Peter Bradshaw 

3 Iron

Peter Bradshaw: Able to combine, in a unique way, a facility for violence with a knack for reticent, even pastoral gentleness: a kind of Punk Buddhism ... an engaging work.
  
  

3-Iron
Engaging work ... Lee Hyun-kyoon as Tae-suk Photograph: PR

What would Peter Alliss make of it? Kim Ki-duk is a director who has been able to combine, in a unique way, a facility for violence with a knack for reticent, even pastoral gentleness: a kind of Punk Buddhism.

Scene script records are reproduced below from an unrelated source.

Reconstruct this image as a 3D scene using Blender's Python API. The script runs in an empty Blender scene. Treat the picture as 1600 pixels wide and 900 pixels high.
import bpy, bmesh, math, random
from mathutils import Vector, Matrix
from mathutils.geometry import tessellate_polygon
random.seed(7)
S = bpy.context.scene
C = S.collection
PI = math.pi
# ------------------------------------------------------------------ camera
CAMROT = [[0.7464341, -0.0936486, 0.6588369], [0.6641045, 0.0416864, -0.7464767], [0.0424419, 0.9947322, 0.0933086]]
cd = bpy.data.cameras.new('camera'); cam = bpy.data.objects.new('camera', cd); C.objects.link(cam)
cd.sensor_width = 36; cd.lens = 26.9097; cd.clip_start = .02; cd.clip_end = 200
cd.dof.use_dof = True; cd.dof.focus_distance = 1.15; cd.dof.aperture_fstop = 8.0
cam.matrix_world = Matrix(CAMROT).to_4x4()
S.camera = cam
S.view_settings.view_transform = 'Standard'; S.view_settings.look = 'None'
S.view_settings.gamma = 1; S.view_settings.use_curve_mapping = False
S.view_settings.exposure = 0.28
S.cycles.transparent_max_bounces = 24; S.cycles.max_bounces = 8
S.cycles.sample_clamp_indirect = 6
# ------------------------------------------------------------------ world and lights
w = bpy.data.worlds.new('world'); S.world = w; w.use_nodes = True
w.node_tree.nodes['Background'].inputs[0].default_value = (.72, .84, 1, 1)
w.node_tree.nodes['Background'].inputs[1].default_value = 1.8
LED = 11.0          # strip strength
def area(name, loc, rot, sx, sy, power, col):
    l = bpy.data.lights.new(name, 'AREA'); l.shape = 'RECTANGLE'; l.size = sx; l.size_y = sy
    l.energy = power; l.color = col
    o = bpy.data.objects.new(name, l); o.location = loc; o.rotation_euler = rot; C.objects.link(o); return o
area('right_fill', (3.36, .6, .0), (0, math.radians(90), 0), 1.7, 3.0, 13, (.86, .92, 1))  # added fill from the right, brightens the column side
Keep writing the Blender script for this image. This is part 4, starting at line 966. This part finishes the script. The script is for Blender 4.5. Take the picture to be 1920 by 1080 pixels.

3 Iron is an almost wordless movie which follows a burglar, Sun-hwa (Lee Seung-yeon) who breaks in - not to steal but merely stay the night, take a bath, do some laundry. Then he finds a woman, Tae-suk (Lee Hyun-kyoon) who has been beaten up by her husband and without exchanging a word they fall ecstatically in love, and he exacts vengeance on the husband by whacking golf balls at him with the eponymous weapon.

The director shows how Sun-hwa is a corporeal ghost, floating through the lives of the prosperous and the not so prosperous, and Tae-suk passionately joins him in this secret state.

It is not as a good a movie as Kim's Spring, Summer, Autumn, Winter ... and Spring, but still an engaging work by a very original film-maker.